Wales politics

Porn easier to talk about than faith, Stephen Crabb says

Stephen Crabb

Watching porn or smoking drugs is easier for politicians to admit to than praying to God, Welsh Secretary Stephen Crabb has said.

In a lecture on faith and politics, he said talking about prayer was a "total no-go area" for a UK prime minister.

A practising Christian, Mr Crabb warned that faith was being pushed to the margins of national life.

He said it left a society "less resilient to the poison of the extremists".

Giving the Wilberforce lecture to the Conservative Christian Fellowship on Tuesday, Mr Crabb said: "Muslim families I have spoken to know that they face a battle to save their young people from the poison of extremism.
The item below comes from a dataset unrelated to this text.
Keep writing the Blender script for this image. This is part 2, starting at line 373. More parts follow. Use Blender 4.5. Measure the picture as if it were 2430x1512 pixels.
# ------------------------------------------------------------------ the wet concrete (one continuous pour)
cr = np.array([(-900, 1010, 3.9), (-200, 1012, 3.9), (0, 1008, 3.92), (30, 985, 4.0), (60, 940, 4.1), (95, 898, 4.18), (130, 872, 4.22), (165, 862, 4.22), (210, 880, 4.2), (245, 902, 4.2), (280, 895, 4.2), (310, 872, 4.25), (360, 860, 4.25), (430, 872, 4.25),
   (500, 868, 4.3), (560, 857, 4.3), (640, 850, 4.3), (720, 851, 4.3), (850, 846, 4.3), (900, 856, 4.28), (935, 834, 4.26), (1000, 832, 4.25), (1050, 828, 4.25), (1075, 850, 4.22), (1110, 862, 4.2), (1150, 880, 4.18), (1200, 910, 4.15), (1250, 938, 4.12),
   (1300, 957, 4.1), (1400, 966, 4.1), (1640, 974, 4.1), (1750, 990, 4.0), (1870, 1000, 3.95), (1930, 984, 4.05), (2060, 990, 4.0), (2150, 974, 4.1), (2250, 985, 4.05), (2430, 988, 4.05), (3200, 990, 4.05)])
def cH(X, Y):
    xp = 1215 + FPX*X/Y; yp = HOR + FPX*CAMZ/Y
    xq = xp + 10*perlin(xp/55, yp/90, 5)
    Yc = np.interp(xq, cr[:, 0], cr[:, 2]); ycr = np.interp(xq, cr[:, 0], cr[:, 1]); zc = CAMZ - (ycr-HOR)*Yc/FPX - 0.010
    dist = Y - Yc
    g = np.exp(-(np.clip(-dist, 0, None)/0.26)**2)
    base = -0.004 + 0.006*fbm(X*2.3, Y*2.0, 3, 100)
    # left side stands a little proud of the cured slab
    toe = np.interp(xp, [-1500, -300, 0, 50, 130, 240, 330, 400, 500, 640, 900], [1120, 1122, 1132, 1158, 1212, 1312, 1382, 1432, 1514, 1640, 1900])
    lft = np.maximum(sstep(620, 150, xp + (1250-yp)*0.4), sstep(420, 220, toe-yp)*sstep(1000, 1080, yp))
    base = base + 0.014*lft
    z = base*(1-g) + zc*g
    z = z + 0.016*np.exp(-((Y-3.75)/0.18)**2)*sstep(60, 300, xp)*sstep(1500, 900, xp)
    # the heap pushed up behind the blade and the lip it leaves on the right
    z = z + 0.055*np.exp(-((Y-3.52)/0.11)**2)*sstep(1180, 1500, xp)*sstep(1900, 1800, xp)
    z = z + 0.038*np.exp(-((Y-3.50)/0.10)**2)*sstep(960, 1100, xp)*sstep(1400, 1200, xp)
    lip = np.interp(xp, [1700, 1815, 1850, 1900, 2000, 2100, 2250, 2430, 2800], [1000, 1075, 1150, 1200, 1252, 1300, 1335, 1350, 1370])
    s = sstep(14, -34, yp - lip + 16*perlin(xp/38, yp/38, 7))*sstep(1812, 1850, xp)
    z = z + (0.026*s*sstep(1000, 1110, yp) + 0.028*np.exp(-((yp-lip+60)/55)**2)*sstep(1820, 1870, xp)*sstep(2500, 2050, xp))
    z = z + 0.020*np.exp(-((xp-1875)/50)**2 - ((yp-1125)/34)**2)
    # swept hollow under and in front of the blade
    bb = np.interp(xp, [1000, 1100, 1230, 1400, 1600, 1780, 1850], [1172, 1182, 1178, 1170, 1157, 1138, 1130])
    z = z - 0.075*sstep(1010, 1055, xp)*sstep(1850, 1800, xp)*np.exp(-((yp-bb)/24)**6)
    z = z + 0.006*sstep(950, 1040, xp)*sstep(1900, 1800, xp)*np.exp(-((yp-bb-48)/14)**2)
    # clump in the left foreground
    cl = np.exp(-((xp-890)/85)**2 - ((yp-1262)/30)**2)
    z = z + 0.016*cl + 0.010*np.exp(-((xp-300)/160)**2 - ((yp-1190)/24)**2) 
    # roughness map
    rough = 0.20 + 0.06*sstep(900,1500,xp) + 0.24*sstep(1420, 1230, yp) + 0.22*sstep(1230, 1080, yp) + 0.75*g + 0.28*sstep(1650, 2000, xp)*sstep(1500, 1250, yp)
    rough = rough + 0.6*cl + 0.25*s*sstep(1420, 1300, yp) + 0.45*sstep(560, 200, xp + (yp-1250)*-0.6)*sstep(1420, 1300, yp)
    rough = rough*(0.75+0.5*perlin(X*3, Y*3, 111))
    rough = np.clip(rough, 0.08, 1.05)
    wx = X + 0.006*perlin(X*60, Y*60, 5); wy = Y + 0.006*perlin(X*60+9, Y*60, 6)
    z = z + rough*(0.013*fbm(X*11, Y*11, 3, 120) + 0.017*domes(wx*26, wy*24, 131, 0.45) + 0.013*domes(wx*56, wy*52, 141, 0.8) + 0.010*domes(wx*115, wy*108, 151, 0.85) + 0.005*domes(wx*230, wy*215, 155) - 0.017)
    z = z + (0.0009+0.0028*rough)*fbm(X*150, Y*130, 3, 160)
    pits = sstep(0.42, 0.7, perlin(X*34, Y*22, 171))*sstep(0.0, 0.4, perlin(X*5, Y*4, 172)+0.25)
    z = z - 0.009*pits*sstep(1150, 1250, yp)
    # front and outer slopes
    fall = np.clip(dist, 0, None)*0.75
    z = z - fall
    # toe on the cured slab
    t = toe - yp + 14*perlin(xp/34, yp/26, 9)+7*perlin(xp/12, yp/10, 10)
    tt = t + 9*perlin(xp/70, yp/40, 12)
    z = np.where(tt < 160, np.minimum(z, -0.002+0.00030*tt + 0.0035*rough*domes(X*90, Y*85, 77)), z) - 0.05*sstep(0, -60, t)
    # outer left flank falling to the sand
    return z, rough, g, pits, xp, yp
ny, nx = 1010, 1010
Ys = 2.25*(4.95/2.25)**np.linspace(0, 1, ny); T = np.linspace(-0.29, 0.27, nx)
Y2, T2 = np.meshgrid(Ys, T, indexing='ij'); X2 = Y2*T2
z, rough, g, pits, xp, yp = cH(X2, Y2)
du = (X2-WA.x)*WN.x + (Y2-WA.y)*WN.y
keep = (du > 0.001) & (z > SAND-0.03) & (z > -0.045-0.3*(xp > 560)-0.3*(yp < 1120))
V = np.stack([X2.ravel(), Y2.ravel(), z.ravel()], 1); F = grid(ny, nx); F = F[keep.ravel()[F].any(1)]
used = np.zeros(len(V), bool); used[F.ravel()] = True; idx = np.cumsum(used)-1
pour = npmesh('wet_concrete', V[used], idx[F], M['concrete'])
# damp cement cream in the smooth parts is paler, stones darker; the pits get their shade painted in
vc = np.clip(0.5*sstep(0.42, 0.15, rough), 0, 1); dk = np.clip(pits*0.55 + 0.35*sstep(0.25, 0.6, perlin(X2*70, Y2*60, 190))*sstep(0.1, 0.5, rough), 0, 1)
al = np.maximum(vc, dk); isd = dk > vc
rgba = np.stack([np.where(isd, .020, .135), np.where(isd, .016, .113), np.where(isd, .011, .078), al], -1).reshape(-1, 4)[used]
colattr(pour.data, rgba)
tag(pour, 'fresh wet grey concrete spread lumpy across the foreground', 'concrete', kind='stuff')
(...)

"They know they are not sighted on what their children are doing online, and fear them turning their backs on the mosque for other forms of religious exploration."

He added: "If you are a young Muslim growing up in east London, Cardiff or Luton, the only time - the only time - you will see your faith being mentioned in mainstream British media is in connection with death and violence.
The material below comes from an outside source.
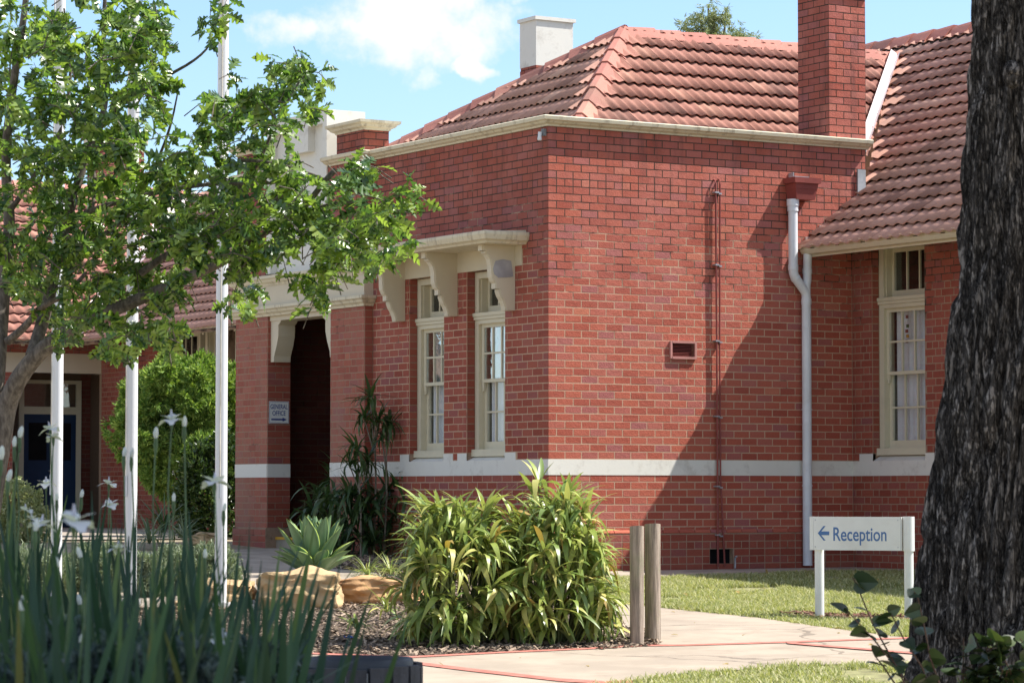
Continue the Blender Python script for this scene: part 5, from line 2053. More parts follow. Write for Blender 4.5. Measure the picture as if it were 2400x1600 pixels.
def oak():
    rr = random.Random(11)
    base = at(-60, 1300, OD)
    base.z = ground(base.x, base.y)
    t = thing('oak_tree', tuple(base), 'young oak with lobed leaves leaning in from the left before the flagpoles', 'tree')
    P = lambda px, py, dd=0: at(px, py, OD + dd)
    pxm = OD / F
    mb = MB()

    def limb(pp, w0, w1, n=9):
        q = [P(*a) for a in pp]
        # smooth it
        for _ in range(2):
            s = [q[0]]
            for a, b in zip(q[:-1], q[1:]):
                s += [a.lerp(b, .25), a.lerp(b, .75)]
            q = s + [q[-1]]
        m = len(q)
        mb.tube(q, [(w0 + (w1 - w0) * i / (m - 1)) * pxm / 2 for i in range(m)], n)
        return q
    limb([(-60, 1420, .0), (-20, 1150), (5, 1010), (15, 950), (45, 880, -.1), (110, 806, -.2), (200, 752, -.3), (330, 700, -.4), (430, 655, -.5), (540, 606, -.6), (590, 560, -.7), (640, 470, -.8), (700, 430, -.8)], 62, 5, 12)
    limb([(-30, 1060), (-8, 900), (2, 760, .2), (12, 640, .3), (25, 520, .3), (10, 380, .3), (30, 200, .2), (60, 20, .1), (70, -120)], 44, 10, 10)
    limb([(75, 835, -.15), (98, 760, 0), (118, 690, .1), (132, 620, .2), (150, 540, .3), (185, 420, .4), (215, 330, .4), (225, 310, .4), (250, 243, .4), (243, 160, .5), (243, 40, .5), (250, -60, .5)], 34, 8, 8)
    limb([(225, 315, .4), (260, 262, .3), (320, 222, .1), (380, 185, 0), (470, 135, -.2), (505, 85, -.2)], 16, 3, 7)
    limb([(18, 800, .1), (60, 765, 0), (100, 715, -.2), (160, 690, -.4), (200, 640, -.5)], 22, 8, 8)
    limb([(210, 330, .4), (225, 420, .2), (215, 520, 0)], 10, 5, 6)
    limb([(330, 640, -.2), (400, 590, -.3), (480, 560, -.5), (560, 540, -.6)], 20, 10, 8)
    limb([(560, 590, -.6), (660, 520, -.7), (720, 480, -.8), (760, 425, -.9), (787, 397, -.9)], 14, 13, 8)
    limb([(150, 520, .2), (260, 475, -.1), (420, 440, -.3), (500, 430, -.4), (620, 432, -.6), (700, 420, -.7)], 16, 5, 7)
    limb([(600, 560, -.6), (700, 500, -.7), (800, 470, -.8), (880, 480, -.9), (960, 500, -1)], 10, 3, 6)
    limb([(420, 600, -.3), (520, 480, -.2), (600, 400, -.2), (650, 280, -.3), (700, 190, -.3), (730, 165, -.3)], 12, 3, 6)
    limb([(560, 375, -.5), (640, 380, -.7), (740, 410, -.8), (830, 450, -.9), (900, 470, -1)], 9, 3, 6)
    limb([(150, 600, .1), (300, 520, .2), (360, 400, .2), (400, 300, .2), (420, 200, .1)], 14, 3, 6)
    limb([(20, 500, .3), (90, 400, .2), (150, 300, .2), (170, 150, .2), (150, 20, .2)], 14, 4, 6)
    trunk = mb.build('trunk', OAKB, t, smooth=1.2)
    # crown: clumps of lobed leaves on twigs
    B = [(60, 60, 110, 90), (190, 60, 110, 90), (300, 70, 90, 85), (385, 60, 45, 60), (60, 190, 110, 90), (190, 190, 110, 90), (300, 180, 90, 90), (370, 230, 55, 60), (60, 320, 110, 90), (190, 310, 110, 80), (320, 320, 80, 70),
         (60, 440, 110, 90), (180, 430, 110, 90), (300, 420, 100, 80), (400, 400, 90, 70), (60, 560, 110, 80), (170, 560, 110, 80), (290, 560, 110, 80), (400, 520, 110, 90), (500, 440, 110, 80), (480, 340, 80, 60),
         (70, 660, 90, 70), (190, 660, 80, 60), (300, 650, 80, 60), (390, 640, 80, 60), (500, 570, 100, 80), (590, 500, 100, 90), (600, 400, 90, 70), (650, 290, 80, 65), (560, 260, 50, 55), (690, 220, 60, 60), (715, 170, 40, 40), (660, 150, 35, 30), (640, 200, 60, 50),
         (515, 80, 36, 50), (700, 420, 90, 70), (690, 520, 100, 80), (790, 480, 100, 65), (800, 570, 80, 60), (890, 470, 75, 55), (950, 490, 50, 42), (900, 560, 60, 55), (885, 610, 45, 30), (720, 600, 70, 60), (745, 660, 35, 50), (600, 610, 60, 50), (620, 560, 70, 50),
         (560, 200, 30, 25), (500, 215, 25, 25), (160, 740, 60, 40), (270, 745, 60, 50), (360, 740, 50, 50), (290, 800, 40, 30), (330, 790, 40, 35), (130, 760, 30, 60), (395, 770, 22, 40), (410, 680, 40, 45), (545, 660, 35, 40), (430, 575, 50, 40), (850, 390, 12, 14), (870, 540, 60, 50)]
    var = [oak_leaf(.150, k, .15 + .12 * k, .1 + .15 * k) for k in range(4)] + [oak_leaf(.115, 7, .4, .4), oak_leaf(.16, 8, .2, .5)]
    items = []
    tw = MB()
    for (bx, by, rx, ry) in B:
        nt = max(3, int(rx * ry / 600))
        for i in range(nt):
            a, q = rr.uniform(0, 6.28), math.sqrt(rr.random())
            px, py = bx + math.cos(a) * rx * q, by + math.sin(a) * ry * q
            dd = rr.uniform(-.9, .9) - .001 * px * .7
            c = P(px, py, dd)
            out = Vector((rr.gauss(.25, 1), rr.gauss(0, 1), rr.gauss(.25, .7))).normalized()
            tw.tube([c - out * .22 + Vector((0, 0, -.05)), c - out * .1, c], [.0045, .0035, .002], 4, cap=False)
            n = rr.randint(7, 11)
            for j in range(n):
                az = math.atan2(-out.x, out.y) + rr.gauss(0, 1.25)
                el = rr.gauss(-.15, .55)
                pos = c - out * rr.uniform(0, .14) + Vector((rr.uniform(-.02, .02), rr.uniform(-.02, .02), rr.uniform(-.02, .02)))
                items.append((rr.randrange(len(var)), orient(pos, az, el, rr.gauss(0, .7), rr.uniform(.7, 1.15))))
    tw.build('twig', OAKB, t, kind='stuff', fix=False, smooth=2)
    size_sort(items)
    scatter_parts('leaf', items, var, OAKL, t, 300, 'crown')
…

"That has consequences, especially when there are complex issues of identity involved."

Image copyright Church of England
Image caption Leading cinemas have refused to show a Church of England advert featuring the Lord's Prayer

Warning of a "creeping intolerance" towards Christianity and religion, the Conservative Cabinet minister said "hard-edged secularism" had created "an enormous chilling effect" in workplaces that prevented people talking openly about their beliefs.
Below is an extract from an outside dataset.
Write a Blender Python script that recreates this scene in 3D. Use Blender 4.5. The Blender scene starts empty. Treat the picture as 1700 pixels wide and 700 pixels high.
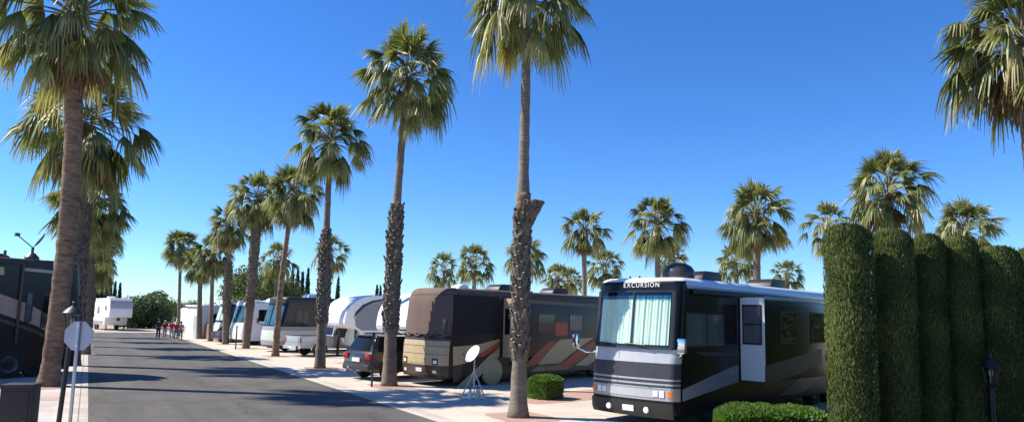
import bpy, bmesh, math, random
from mathutils import Vector, Matrix, noise

R = math.radians
PI = math.pi
scene = bpy.context.scene
COL = scene.collection

# ------------------------------------------------------------------ camera
CAM_H = 2.55
YAW = R(31.2)
TILT = R(6.5)
ROLL = math.atan(0.022)
FPX = 1150.0
SH = 0.1539 - math.tan(TILT)
HF = Vector((math.sin(YAW), math.cos(YAW), 0))
HR = Vector((math.cos(YAW), -math.sin(YAW), 0))
UPZ = Vector((0, 0, 1))
FWD = HF * math.cos(TILT) + UPZ * math.sin(TILT)
UP0 = HR.cross(FWD)
RT = HR * math.cos(ROLL) + UP0 * math.sin(ROLL)
UPV = UP0 * math.cos(ROLL) - HR * math.sin(ROLL)
EYE = Vector((0, 0, CAM_H))

cd = bpy.data.cameras.new('camera')
cam = bpy.data.objects.new('camera', cd)
COL.objects.link(cam)
m = Matrix((RT, UPV, -FWD)).transposed().to_4x4()
m.translation = EYE
cam.matrix_world = m
cd.sensor_fit = 'HORIZONTAL'
cd.sensor_width = 36.0
cd.lens = 36.0 * FPX / 1700.0
cd.shift_y = SH * FPX / 1700.0
cd.clip_start = 0.1
cd.clip_end = 3000
scene.camera = cam


def ray(px, py):
    return FWD + RT * ((px - 850) / FPX) + UPV * ((350 - py) / FPX + SH)


def ground(px, py, z=0.0):
    d = ray(px, py)
    t = (z - CAM_H) / d.z
    return EYE + d * t


def at_depth(px, py, depth):
    d = ray(px, py)
    return EYE + d * (depth / d.dot(HF))


def depth_of(p):
    return (Vector(p) - EYE).dot(HF)


# ------------------------------------------------------------------ materials
MATS = {}


def _base(name):
    mt = bpy.data.materials.new(name)
    mt.use_nodes = True
    nt = mt.node_tree
    return mt, nt, nt.nodes['Principled BSDF']


def mat(name, col, rough=0.6, metal=0.0, var=0.12, scale=6.0, bump=0.0, coat=0.0, spec=0.5, stretch=(1, 1, 1), dirt=0.0, dirtcol=(.2, .16, .11)):
    if name in MATS:
        return MATS[name]
    mt, nt, b = _base(name)
    n, l = nt.nodes, nt.links
    tc = n.new('ShaderNodeTexCoord')
    mp = n.new('ShaderNodeMapping')
    mp.inputs['Scale'].default_value = stretch
    l.new(tc.outputs['Object'], mp.inputs[0])
    nz = n.new('ShaderNodeTexNoise')
    nz.inputs['Scale'].default_value = scale
    nz.inputs['Detail'].default_value = 6
    l.new(mp.outputs[0], nz.inputs['Vector'])
    ramp = n.new('ShaderNodeValToRGB')
    ramp.color_ramp.elements[0].position = 0.3
    ramp.color_ramp.elements[1].position = 0.7
    lo = [c * (1 - var) for c in col]
    hi = [min(1, c * (1 + var)) for c in col]
    ramp.color_ramp.elements[0].color = (*lo, 1)
    ramp.color_ramp.elements[1].color = (*hi, 1)
    l.new(nz.outputs['Fac'], ramp.inputs[0])
    out = ramp.outputs[0]
    if dirt > 0:
        n2 = n.new('ShaderNodeTexNoise')
        n2.inputs['Scale'].default_value = 1.3
        n2.inputs['Detail'].default_value = 8
        l.new(mp.outputs[0], n2.inputs['Vector'])
        mr = n.new('ShaderNodeMapRange')
        mr.inputs['From Min'].default_value = 0.45
        mr.inputs['From Max'].default_value = 0.75
        mr.inputs['To Max'].default_value = dirt
        l.new(n2.outputs['Fac'], mr.inputs[0])
        mx = n.new('ShaderNodeMixRGB')
        mx.inputs[2].default_value = (*dirtcol, 1)
        l.new(mr.outputs[0], mx.inputs[0])
        l.new(out, mx.inputs[1])
        out = mx.outputs[0]
    l.new(out, b.inputs['Base Color'])
    b.inputs['Roughness'].default_value = rough
    b.inputs['Metallic'].default_value = metal
    b.inputs['Specular IOR Level'].default_value = spec
    if coat:
        b.inputs['Coat Weight'].default_value = coat
        b.inputs['Coat Roughness'].default_value = 0.08
    if bump:
        bp = n.new('ShaderNodeBump')
        bp.inputs['Strength'].default_value = bump
        bp.inputs['Distance'].default_value = 0.03
        l.new(nz.outputs['Fac'], bp.inputs['Height'])
        l.new(bp.outputs[0], b.inputs['Normal'])
    MATS[name] = mt
    return mt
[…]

"I have never found it easy as a politician to talk about my faith," he said.

"In an age where every word is watched for something that can be construed as a gaffe, off-message or representing some bigoted or irrational attitude, it is a topic which many of us steer clear of.

"It kind of makes life simpler."

Mr Crabb criticised the decision of leading UK cinema chains not to show adverts for the Church of England.

"I believe this incident reflects a broader shift within our society which places one of our core freedoms - that is freedom of religion - under threat," he said.